Content Marketing: One Language Does Not Fit All
Umang Bedi, president of multilingual news and content-aggregating service Dailyhunt, discusses how language and culture impact content success in countries with diverse and growing populations, such as India.
Nelson Mandela once said: “If you talk to a man in a language he understands, that goes to his head. If you talk to him in his language, that goes to his heart.” This quote is particularly resonant in the Asia-Pacific region, where numerous local languages are a way for brands to create meaningful and more impactful relationships with consumers.
India—home to 22 major languages, written in 13 different scripts, with more than 720 dialects—is emblematic. Research shows that 88% of Indian-language Internet users are more likely to respond to a digital advertisement in their local language than they are to one in English. Considering that the number of Indian-speaking Internet users is expected to reach 536 million in 2021, the study stated, the opportunity for marketers is sizeable.
CMO.com sat down with Umang Bedi, president of multilingual news and content-aggregating service Dailyhunt, to discuss how language and culture impact content success in countries with diverse and growing populations. (Note: Bedi is former managing director of Adobe South East Asia.)
CMO.com: Why are local languages an important consideration for content marketers in a county like India?
Bedi: India is a very diverse, non-homogenous society. Every time you pass through a different state you know the language and culture changes, and that’s what makes it exciting. We’re seeing this diversity increasingly reflected in India’s Internet usage, which is pivoting to local language content.
Three-fourths of Internet users in India are expected to be local-language consumers by 2021 [according to KPMG]. For marketers, this represents a very large audience and an even larger opportunity.
The appeal of content marketing is in its ability to use valuable, personalised content to reach audiences and build awareness and trust—and local languages enable marketers to do just that. Such personalisation provides a strong customer experience throughout the APAC region, offering both customers and brands a host of benefits.

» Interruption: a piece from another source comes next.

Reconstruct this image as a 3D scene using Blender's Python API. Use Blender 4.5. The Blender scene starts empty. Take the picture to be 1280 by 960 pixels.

CMO.com: What’s the recipe for effective adaptation?
Bedi: Adapting content is not as simple as writing English-based content and translating it. Local context is crucial, and effective adaptation comes down to two factors: the type of content and who is translating it.
Written content is the easiest to adapt, followed by gifs and images with text. It takes longer to understand video and audio content, to rerecord and dub it, but this is still worth doing as local populations look for this content**.**
We have found that 2.5 billion videos are being consumed by Indian users on Dailyhunt per month, and this is predominantly in local languages because English content makes up around only 10% of the platform.
In the translation process, it’s important to take local cultures, context, and customs into account. What sounds appealing in Hindi may translate poorly in Bengali, which means the message needs to be tweaked, too.
CMO.com: Can you give an example of how brands might approach adapting their content to local languages?
Bedi: While adapting marketing campaigns for a richly diverse and highly populated country such as India involves more layers of work, the digital world is evolving to make the process much simpler, with local creative agencies that offer translation services and dynamic content forms.
Specialised agencies offer content translation, creative, and advertising across different languages and dialects, allowing cost-effective, contextual translation of marketing to create dynamic content that adapts to each audience on the go.
At Dailyhunt, we’ve worked with food-tech platform Zomato in India. When people look them up, Zomato sends offers from the nearest restaurant using localised ZIP/postcode-level targeting. The creative changes on the fly, the offer changes on the fly, the name of the restaurant changes on the fly, and all of this happens across 14 different languages automatically.
CMO.com: Beyond greater personalisation, what other incentives are there for brands to embrace local language content?
Bedi: Data presented in the [aforementioned] study suggests the click-through rate of local language content is about two times that of English language content. Higher engagement means greater opportunities to drive higher conversion and better leads for your brand.
CMO.com: What strategic advice would you give to APAC marketers looking to break into a multilingual country like India?
Bedi: Devising an effective content strategy involves four phases. The first is research: Study the country and observe all the divisions and subsectors, then take the time to understand each of your individual customer segments and cultures. This will help you decide which demographics you intend to target.
The second phase is messaging: Create a central theme or message as part of your campaign and translate it for the local markets. Take local context into account, too**.**
Execution is third. Decide which content types to use and, if you can, adapt them “on the fly” to each group. This includes planning what continuous nurturing looks like in each language for each region to capitalise on upselling, cross-selling, and long-term loyalty. It’s important to ensure that the whole journey, from initial clicks to landing pages, is consistent in each language.
The fourth phase is growth. Introduce platforms and services that allow you to scale up and support expansion of the first three phases.
CMO.com: Any final thoughts?
Bedi: There’s a philosophy to the way you approach languages in marketing. Different people from around the world may speak to you in English because you work in a global organisation. But the level of comfort and trust they have with their own language represents an amazing opportunity that needs to be served–not ignored.